Trop souvent, on considère le travail en soi comme une chose positive. Cette idée reçue veut que « créer des emplois » est bon pour la société, peu importe leur contenu, car l’activité ainsi créée occupe les travailleurs, fait marcher les usines et le commerce. Ce raisonnement est faux. Si tout travail est bénéfique, alors qu’attendons-nous pour brûler Paris – comme Bastiat y fait allusion – et toutes les maisons de ses habitants pour créer des emplois liés à la reconstruction ? Le bon sens suffit pour voir la stupidité d’une telle entreprise. Les malheureux Parisiens ainsi spoliés devront cesser leur activité normale pour consacrer tout leur temps et leur énergie à rétablir le statu quo.

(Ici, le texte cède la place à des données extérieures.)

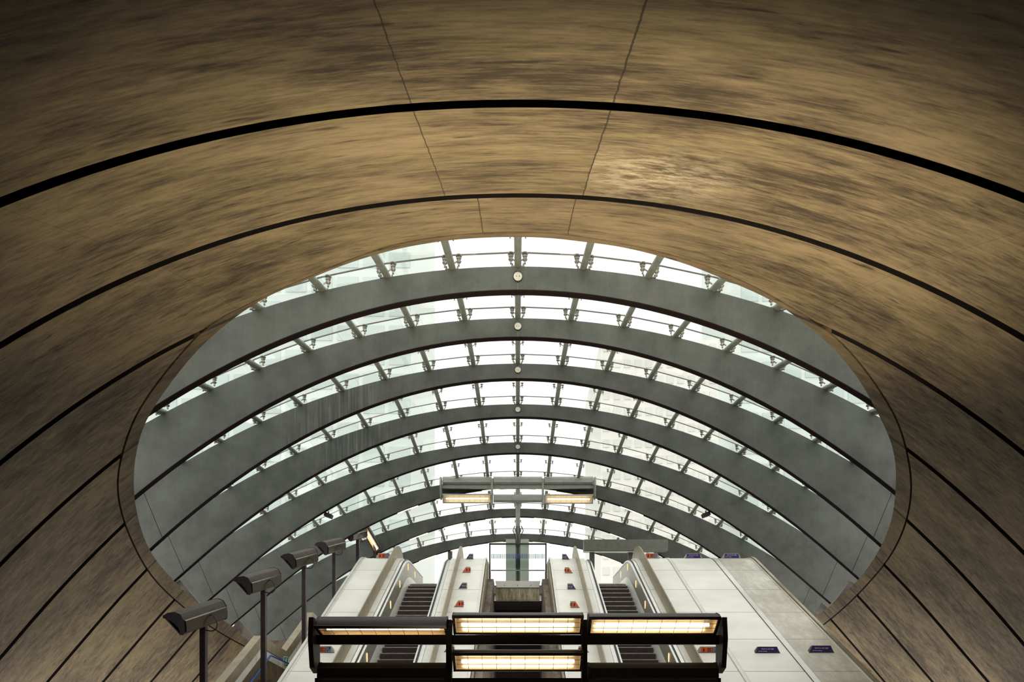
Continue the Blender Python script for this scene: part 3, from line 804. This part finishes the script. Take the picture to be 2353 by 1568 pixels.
def rack(zr, cx, label, kx, hmid, flips, ground, front, scale=1.):
    """two rows of three lamps on a beam frame; front=False when its back is towards the concourse"""
    root = empty('floodlight_rack', V(cx, zr, ground), label, 'lamp rack', 'lamp racks')
    base = root.location.copy()
    Lc = lambda x, dy, h: Vector((x, dy, h + EYE - base.z))
    W = 3.02 * kx
    A = lambda mb, n, m: mb.build(n, M[m], root)
    A(MB().span(Lc(-W, -.02, hmid - .07), Lc(W, .10, hmid + .07)), 'cross_beam', 'dark' if front else 'greypost')
    if front: A(MB().span(Lc(-W, -.02, hmid - .76), Lc(W, .10, hmid - .57)), 'lower_beam', 'dark')
    for x in (-1.02 * kx, .985 * kx): A(MB().span(Lc(x - .04, -.1, hmid - .72), Lc(x + .04, .06, hmid + .29)), 'upright', 'dark' if front else 'greypost')
    for x in (-W - .01, W + .01):
        mb = MB(); poly = [(-.16, hmid + .32), (.14, hmid + .28), (.16, hmid - .40), (.05, hmid - .50), (-.12, hmid - .42), (-.2, hmid)]
        mb.prism(poly, lambda p: Lc(x - .035, *p), lambda p: Lc(x + .035, *p)); A(mb, 'end_bracket', 'dark' if front else 'greypost')
    A(MB().cyl(Lc(0, .08, ground), Lc(0, .08, hmid - .6 if front else hmid - .1), .085, 16), 'pole', 'dark' if front else 'greypost')
    for i, (row, col_, rz, rx, lit, dim, hh) in enumerate(flips):
        floodlight(root, place(Lc((col_ * 2.0) * kx, -.02 if abs(rz) < 1 else .03, hh), rz, rx), 1.88 * kx, 1.0, lit, dim, 'floodlight', 'dark' if front else 'greypost', 'refl' if front else 'paleref')
    return root
PI = math.pi
hm = .72
rack(9.5, -.0, 'dark rack of six trough floodlights, three glowing on top, in front of escalators', 1., hm,
     [(0, -1, 0, .42, True, True, .90), (0, 0, 0, -.02, True, False, .96), (0, 1, 0, .04, True, False, .95),
      (1, -1, PI, .2, False, False, .22), (1, 0, 0, -.04, True, False, .41), (1, 1, PI, .2, False, False, .22)], -1.6, True)
fr = rack(24.66, .0, 'far grey lamp rack on a pole high under the canopy behind glass screen', .98, 7.80,
     [(0, -1, PI, .1, False, False, 8.02), (0, 0, PI, .1, False, False, 8.02), (0, 1, PI, .1, False, False, 8.02),
      (1, -1, 0, -.15, True, True, 7.33), (1, 0, PI, .1, False, False, 7.33), (1, 1, 0, -.15, True, True, 7.31)], HL, False)
mb = MB()
b0 = fr.location
for i, dx in enumerate((-.10, -.03, .04, .11)):
    pts = [Vector((dx * 1.2, -.06, 6.25 + EYE - b0.z)), Vector((dx * 1.9, -.10, 6.08 + EYE - b0.z)), Vector((dx * .9, -.08, 5.85 + EYE - b0.z)), Vector((dx * .7, -.1, 5.6 + EYE - b0.z)), Vector((dx * .6, -.1, HL + EYE - b0.z + .05))]
    mb.pipe(pts, .02, 6)
mb.build('cable', M['rubber'], fr)

# lamp posts along the stair
PX = [(468, 1440), (606, 1355), (699, 1300), (768, 1270), (822, 1240)]
words = ['nearest the camera, over the concrete wall', 'second from the front', 'third from the front', 'fourth from the front', 'fifth, just below the tilted lamp']
STAIRZ = [(14.0, -1.6), (15.1, -1.6), (18.4, .25), (20.1, .25), (23.0, 1.9), (26.3, 1.9), (33, 1.9)]
lens = [1.74] * 5
for i, (u, v) in enumerate(PX):
    z = -6.5 * F / (u - CX); top = px(u, v, z)
    gz = ipol(STAIRZ, z) if z > 14 else -1.6
    root = empty('lamp_post', V(-6.5, z, gz), f'dark post carrying a hooded trough floodlight, {words[i]}', 'lamp post', 'stair lamp posts')
    H = top.z - root.location.z
    mb = MB(); mb.span((-.058, -.058, 0), (.058, .058, H)); mb.build('post', M['post'], root)
    ax = Vector((49., 187., 69.)).normalized(); X_ = -ax
    Y_ = Vector((.968, -.25, -.16)); Y_ = (Y_ - X_ * Y_.dot(X_)).normalized(); Z_ = X_.cross(Y_)
    m4 = Matrix((X_, Y_, Z_)).transposed().to_4x4(); m4.translation = Vector((-.04, -.12, H + .20))
    fl = floodlight(root, m4, 1.25, 1.38, False)
    pts = [Vector((.12, -.05, H + .27)), Vector((.26, -.06, H + .18)), Vector((.31, -.06, H + .0)), Vector((.22, -.06, H - .10)), Vector((.06, -.03, H - .08))]
    pp = []
    for k in range(len(pts) - 1):
        a, b, c_, d_ = pts[max(k - 1, 0)], pts[k], pts[k + 1], pts[min(k + 2, len(pts) - 1)]
        for t in (0, .33, .66): pp.append(.5 * ((2 * b) + (c_ - a) * t + (2 * a - 5 * b + 4 * c_ - d_) * t * t + (3 * b - a - 3 * c_ + d_) * t**3))
    MB().pipe(pp + [pts[-1]], .013, 6).build('cable', M['rubber'], root)
# the sixth, tilted lamp
z = 27.5; tp = px(861, 1268, z)
root = empty('lamp_post', Vector((tp.x, z, HL + EYE)), 'lamp post with floodlight tilted downward showing an amber opening, above orange sign', 'lamp post', 'stair lamp posts')
H = tp.z - root.location.z
mb = MB(); mb.span((-.06, -.02, 0), (.06, .10, H + .3)); mb.build('post', M['post'], root)
c0 = px(857, 1243, z) - root.location
axx = Vector((.50, .1, -.86)).normalized(); N_ = Vector((-.68, -.74, 0)); N_ = (N_ - axx * N_.dot(axx)).normalized(); Q_ = axx.cross(N_)
yy_ = -.69 * N_ + .72 * Q_; zz_ = -.72 * N_ - .69 * Q_
m4 = Matrix((axx, yy_, zz_)).transposed().to_4x4(); m4.translation = c0 + Vector((0, -.14, 0))
floodlight(root, m4, 1.0, 1.15, True, True)

# ------------------------------------------------------------------ stair on the left
XP = -7.4
PAR = [(14.3, T30 * 14.3 - 9.08), (18.35, T30 * 18.35 - 9.08), (20.3, 1.18), (23.0, 2.73), (24.3, 2.45), (26.4, 2.45)]
st = empty('staircase', V(-6.7, 14.6, -1.6), 'staircase with stone parapet and blue handrail left of the left escalator', 'staircase')
adopt(MB().rings([[V(x, z, h + v) for x, v in ((XP - .2, 0), (XP + .03, 0), (XP + .03, -.34), (XP - .2, -.34))] for z, h in PAR]).build('coping', M['bronze']), st)
adopt(MB().rings([[V(x, z, h + v) for x, v in ((XP - .18, -.345), (XP + .01, -.355), (XP + .01, -.60), (XP - .18, -.60))] for z, h in PAR]).build('tile_band', M['clad']), st)
adopt(MB().rings([[V(XP - .19, z, h - .6), V(XP + .02, z, h - .6), V(XP + .02, z, -1.6), V(XP - .19, z, -1.6)] for z, h in PAR]).build('parapet_wall', M['wallc']), st)
adopt(MB().pipe([V(-7.27, *p) for p in ((14.6, T30 * 14.6 - 9.86), (18.75, .96), (20.6, .73), (23.1, 2.15), (24.4, 1.95))], .028, 8).build('handrail', M['blue'], smooth=True), st)
mb = MB()
def flight(z0, h0, z1, h1, n):
    for i in range(n):
        za = z0 + (z1 - z0) * i / n; hb = h0 + (h1 - h0) * (i + 1) / n
        mb.span(V(XP + .03, za, -1.6), V(-5.97, z0 + (z1 - z0) * (i + 1) / n, hb))
flight(15.1, -1.6, 18.4, .25, 11); mb.span(V(XP + .03, 18.4, -1.6), V(-5.97, 20.1, .25)); flight(20.1, .25, 23., 1.9, 10)
mb.span(V(XP + .03, 23., -1.6), V(-5.97, 26.4, 1.9))
adopt(mb.build('flight', M['wallc']), st)
sg_ = empty('exit_sign', V(-7.36, 20.2, .69), 'small green running figure exit sign on the stair wall', 'sign')
adopt(MB().span(V(-7.375, 20.03, .68), V(-7.35, 20.40, 1.0)).build('sign_board', M['white']), sg_)
adopt(MB().span(V(-7.352, 20.05, .70), V(-7.345, 20.38, .98)).build('green_face', M['green']), sg_)
mb = MB(); mb.box(V(-7.343, 20.2, .86), (.006, .07, .12)); mb.box(V(-7.343, 20.27, .77), (.006, .10, .03)); mb.box(V(-7.343, 20.14, .76), (.006, .04, .08)); mb.box(V(-7.343, 20.23, .94), (.006, .04, .04))
adopt(mb.build('pictogram', M['white']), sg_)

# pale bearing pads at rib feet, by the edge beam
def pad(pts, z, label):
    P3 = [px(u, v, z) for u, v in pts]
    mb = MB(); mb.rings([P3, [p + Vector((0, .10, .02)) for p in P3]])
    tag(mb.build('bearing_pad', M['pad']), label, 'bearing pad', 'pale rib bearings')

for pts, z, w in (([(401, 1342), (413, 1333), (458, 1388), (452, 1394)], 19.75, 'left side, under the fourth rib foot'), ([(531, 1446), (549, 1425), (592, 1474), (585, 1482)], 22.5, 'left side, under the fifth rib foot'),
                  ([(1952, 1337), (1966, 1342), (1940, 1374), (1902, 1400), (1925, 1374)], 19.75, 'right side, under the fourth rib foot'), ([(1888, 1386), (1902, 1398), (1884, 1416), (1872, 1405)], 22.5, 'right side, under the fifth rib foot')):
    pad(pts, z, 'pale concrete bearing wedge on the ' + w)

# ------------------------------------------------------------------ portal beam, boxes under the ribs
pb = empty('portal_frame', V(4.5, 27.2, HL), 'grey steel portal beam on posts above the right escalator top', 'portal frame')
adopt(MB().span(V(2.80, 27.0, 5.83), V(6.36, 27.4, 6.30)).build('beam', M['portal']), pb)
adopt(MB().span(V(2.80, 26.99, 5.77), V(5.0, 27.2, 5.80)).build('light_ledge', M['trim']), pb)
for x in (3.06, 4.7): adopt(MB().span(V(x, 27.1, HL), V(x + .2, 27.3, 5.83)).build('post', M['steel']), pb)
lp = tag(MB().span(V(-3.34, 30.4, HL), V(-3.14, 30.6, 6.62)).build('canopy_post', M['steel']), 'slim grey post under the last rib above left escalator', 'post')
for sx, w, x_, rot in ((-1, 'left', 755, .35), (1, 'right', 1622, -.35)):
    k = 4; zc = ZK[k] + .2; xx = (x_ - CX) * zc / F
    mb = MB(); c = V(xx, zc, low(k, xx) - .16); R = Matrix.Rotation(rot, 3, 'Y')
    mb.box(c, (.26, .22, .13), R)
    o = mb.build('loudspeaker', M['dark']); tag(o, f'small dark box hung under the fifth rib on its {w} side', 'loudspeaker', 'boxes under the fifth rib')
    MB().span(V(xx - .02, zc - .02, low(k, xx) - .13), V(xx + .02, zc + .02, low(k, xx) - .01)).build('bracket', M['clamp'], o)

# ------------------------------------------------------------------ buildings outside
def tower(x0, x1, z, hgt, depth, floors, bays, body, win, label, fh=.62, bw=.8):
    r_ = empty('building', V((x0 + x1) / 2, z, HL), label, 'building')
    adopt(MB().span(V(x0, z, HL - .1), V(x1, z + depth, hgt)).build('wall', M[body]), r_)
    H = (hgt - HL) / floors; Wd = (x1 - x0) / bays
    for f_ in range(floors):
        mb = MB()
        for b in range(bays):
            mb.span(V(x0 + Wd * (b + .5 - bw / 2), z - .12, HL + H * (f_ + .5 - fh / 2)), V(x0 + Wd * (b + .5 + bw / 2), z + .2, HL + H * (f_ + .5 + fh / 2)))
        adopt(mb.build('window_band', M[win]), r_)
    return r_
tower(-75., -15.2, 92., 95., 25., 26, 16, 'tower', 'towerw', 'pale glass tower block seen through the left side of canopy')
tower(11.2, 27., 86., 47., 20., 20, 11, 'stone', 'paleshade', 'white stone office block seen beside the right escalator', .5, .6)
tower(34., 80., 98., 90., 20., 22, 14, 'tower', 'towerw', 'tall pale tower block seen through the right side of canopy')

# ------------------------------------------------------------------ added floor uplighters, out of view, to brighten the vault
def added_uplight(x, z, aim, power, size, label):
    r_ = empty('fill_uplighter', V(x, z, -1.6), label, 'fill_uplighter', 'added vault uplighters')
    mb = MB(); mb.cyl((0, 0, 0), (0, 0, .03), .16, 20); mb.cyl((0, 0, .03), (0, 0, .12), .05, 12); mb.build('foot', M['dark'], r_)
    d_ = (aim - (r_.location + Vector((0, 0, .2)))).normalized(); c_ = Vector((0, 0, .2))
    mb = MB(); mb.cyl(c_ - d_ * .1, c_ + d_ * .08, .10, 20, .13, caps=False); mb.cyl(c_ - d_ * .1, c_ - d_ * .09, .10, 20); mb.build('housing', M['dark'], r_)
    L = bpy.data.lights.new('added_vault_lamp', 'SPOT'); L.energy = power; L.color = (1., .86, .62); L.spot_size = math.radians(size); L.spot_blend = 1.; L.shadow_soft_size = .12
    lo = bpy.data.objects.new('added_vault_lamp', L); COL.objects.link(lo); lo.parent = r_
    lo.location = c_ + d_ * .1; lo.rotation_euler = d_.to_track_quat('-Z', 'Y').to_euler()
added_uplight(-1.6, 5.6, V(-.9, 7.5, 5.), 880, 96, 'added floor fill lamp, out of view, left one of two below the vault')
added_uplight(1.9, 5.6, V(1.5, 7.5, 5.), 1750, 90, 'added floor fill lamp, out of view, right one of two below the vault')

# ------------------------------------------------------------------ light, world, camera
w = bpy.data.worlds.new('overcast_sky'); sc.world = w; w.use_nodes = True
nt = w.node_tree; nt.nodes.clear()
o = nd(nt, 'ShaderNodeOutputWorld'); bg = nd(nt, 'ShaderNodeBackground')
bg.inputs[0].default_value = (1., .965, .91, 1); bg.inputs[1].default_value = 1.0
nt.links.new(bg.outputs[0], o.inputs[0])
cam = bpy.data.cameras.new('camera'); co = bpy.data.objects.new('camera', cam); COL.objects.link(co)
co.location = (0, 0, EYE); co.rotation_euler = (math.pi / 2, 0, 0)
cam.sensor_fit = 'HORIZONTAL'; cam.sensor_width = 36.; cam.lens = 36. * F / 2353.
cam.shift_x = -(CX - 1176.5) / 2353.; cam.shift_y = (HY - 784.) / 2353.
cam.clip_start = .05; cam.clip_end = 1000
sc.camera = co
sc.view_settings.view_transform = 'Standard'; sc.view_settings.look = 'None'; sc.view_settings.gamma = 1.; sc.view_settings.use_curve_mapping = False
sc.view_settings.exposure = .78
cy = sc.cycles
cy.use_denoising = True
cy.max_bounces = 7; cy.diffuse_bounces = 5; cy.glossy_bounces = 3; cy.transparent_max_bounces = 16; cy.transmission_bounces = 4
cy.sample_clamp_indirect = 6.
cy.caustics_reflective = False; cy.caustics_refractive = False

Pendant la reconstruction, certains esprits faibles pourraient se dire : « Tout n’est pas si mal, car tout le monde a un travail et gagne sa vie. » En temps de guerre aussi, cette illusion de prospérité frappe certains observateurs, car tous les hommes s’acharnent à produire des canons, des obus et des tanks. Ce qu’on ne voit pas, c’est toutes les choses utiles, agréables, désirables qui auraient été produites par ces mêmes hommes qui préparent la guerre contre l’ennemi. Le travail en soi ne crée pas de richesses, l’argent non plus. La prospérité d’une société augmente lorsqu’elle produit des biens et services auxquels les gens tiennent, qui répondent à leurs besoins réels.